Description of the task: Output the lines that follow exactly as they are.

——

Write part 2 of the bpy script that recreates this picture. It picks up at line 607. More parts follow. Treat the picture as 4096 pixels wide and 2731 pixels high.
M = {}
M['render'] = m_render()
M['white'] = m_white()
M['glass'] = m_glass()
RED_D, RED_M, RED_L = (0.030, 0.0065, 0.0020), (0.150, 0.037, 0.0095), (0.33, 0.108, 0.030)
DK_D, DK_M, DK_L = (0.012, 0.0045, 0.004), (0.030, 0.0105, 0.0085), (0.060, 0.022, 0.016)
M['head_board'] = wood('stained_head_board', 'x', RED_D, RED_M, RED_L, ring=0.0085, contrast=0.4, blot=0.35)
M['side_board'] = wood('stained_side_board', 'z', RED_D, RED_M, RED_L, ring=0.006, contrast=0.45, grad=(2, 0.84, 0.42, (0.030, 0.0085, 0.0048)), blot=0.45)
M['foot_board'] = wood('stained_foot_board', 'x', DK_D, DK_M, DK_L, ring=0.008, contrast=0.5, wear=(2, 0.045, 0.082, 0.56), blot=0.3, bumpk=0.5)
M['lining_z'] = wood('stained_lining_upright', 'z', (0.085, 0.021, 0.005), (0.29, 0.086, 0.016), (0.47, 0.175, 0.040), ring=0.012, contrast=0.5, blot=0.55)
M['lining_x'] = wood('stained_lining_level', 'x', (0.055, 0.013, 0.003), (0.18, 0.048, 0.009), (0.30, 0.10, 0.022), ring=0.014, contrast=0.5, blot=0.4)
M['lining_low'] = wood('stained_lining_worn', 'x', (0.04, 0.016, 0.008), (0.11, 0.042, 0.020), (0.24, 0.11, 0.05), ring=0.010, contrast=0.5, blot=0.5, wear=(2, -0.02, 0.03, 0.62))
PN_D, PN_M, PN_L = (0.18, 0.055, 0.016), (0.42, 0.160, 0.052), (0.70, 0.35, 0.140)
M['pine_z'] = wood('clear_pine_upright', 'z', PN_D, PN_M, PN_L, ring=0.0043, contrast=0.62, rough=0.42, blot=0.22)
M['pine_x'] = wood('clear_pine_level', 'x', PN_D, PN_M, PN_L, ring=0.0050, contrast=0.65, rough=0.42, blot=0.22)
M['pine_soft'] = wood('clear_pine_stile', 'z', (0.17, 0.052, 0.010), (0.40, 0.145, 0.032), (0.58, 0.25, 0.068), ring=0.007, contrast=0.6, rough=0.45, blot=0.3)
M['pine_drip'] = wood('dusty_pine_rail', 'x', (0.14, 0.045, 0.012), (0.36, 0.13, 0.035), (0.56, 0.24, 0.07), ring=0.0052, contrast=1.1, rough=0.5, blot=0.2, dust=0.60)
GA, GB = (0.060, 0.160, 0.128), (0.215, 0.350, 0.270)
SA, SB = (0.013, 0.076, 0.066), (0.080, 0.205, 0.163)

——

Solution for this task:
Write part 2 of the bpy script that recreates this picture. It picks up at line 607. More parts follow. Treat the picture as 4096 pixels wide and 2731 pixels high.
M = {}
M['render'] = m_render()
M['white'] = m_white()
M['glass'] = m_glass()
RED_D, RED_M, RED_L = (0.030, 0.0065, 0.0020), (0.150, 0.037, 0.0095), (0.33, 0.108, 0.030)
DK_D, DK_M, DK_L = (0.012, 0.0045, 0.004), (0.030, 0.0105, 0.0085), (0.060, 0.022, 0.016)
M['head_board'] = wood('stained_head_board', 'x', RED_D, RED_M, RED_L, ring=0.0085, contrast=0.4, blot=0.35)
M['side_board'] = wood('stained_side_board', 'z', RED_D, RED_M, RED_L, ring=0.006, contrast=0.45, grad=(2, 0.84, 0.42, (0.030, 0.0085, 0.0048)), blot=0.45)
M['foot_board'] = wood('stained_foot_board', 'x', DK_D, DK_M, DK_L, ring=0.008, contrast=0.5, wear=(2, 0.045, 0.082, 0.56), blot=0.3, bumpk=0.5)
M['lining_z'] = wood('stained_lining_upright', 'z', (0.085, 0.021, 0.005), (0.29, 0.086, 0.016), (0.47, 0.175, 0.040), ring=0.012, contrast=0.5, blot=0.55)
M['lining_x'] = wood('stained_lining_level', 'x', (0.055, 0.013, 0.003), (0.18, 0.048, 0.009), (0.30, 0.10, 0.022), ring=0.014, contrast=0.5, blot=0.4)
M['lining_low'] = wood('stained_lining_worn', 'x', (0.04, 0.016, 0.008), (0.11, 0.042, 0.020), (0.24, 0.11, 0.05), ring=0.010, contrast=0.5, blot=0.5, wear=(2, -0.02, 0.03, 0.62))
PN_D, PN_M, PN_L = (0.18, 0.055, 0.016), (0.42, 0.160, 0.052), (0.70, 0.35, 0.140)
M['pine_z'] = wood('clear_pine_upright', 'z', PN_D, PN_M, PN_L, ring=0.0043, contrast=0.62, rough=0.42, blot=0.22)
M['pine_x'] = wood('clear_pine_level', 'x', PN_D, PN_M, PN_L, ring=0.0050, contrast=0.65, rough=0.42, blot=0.22)
M['pine_soft'] = wood('clear_pine_stile', 'z', (0.17, 0.052, 0.010), (0.40, 0.145, 0.032), (0.58, 0.25, 0.068), ring=0.007, contrast=0.6, rough=0.45, blot=0.3)
M['pine_drip'] = wood('dusty_pine_rail', 'x', (0.14, 0.045, 0.012), (0.36, 0.13, 0.035), (0.56, 0.24, 0.07), ring=0.0052, contrast=1.1, rough=0.5, blot=0.2, dust=0.60)
GA, GB = (0.060, 0.160, 0.128), (0.215, 0.350, 0.270)
SA, SB = (0.013, 0.076, 0.066), (0.080, 0.205, 0.163)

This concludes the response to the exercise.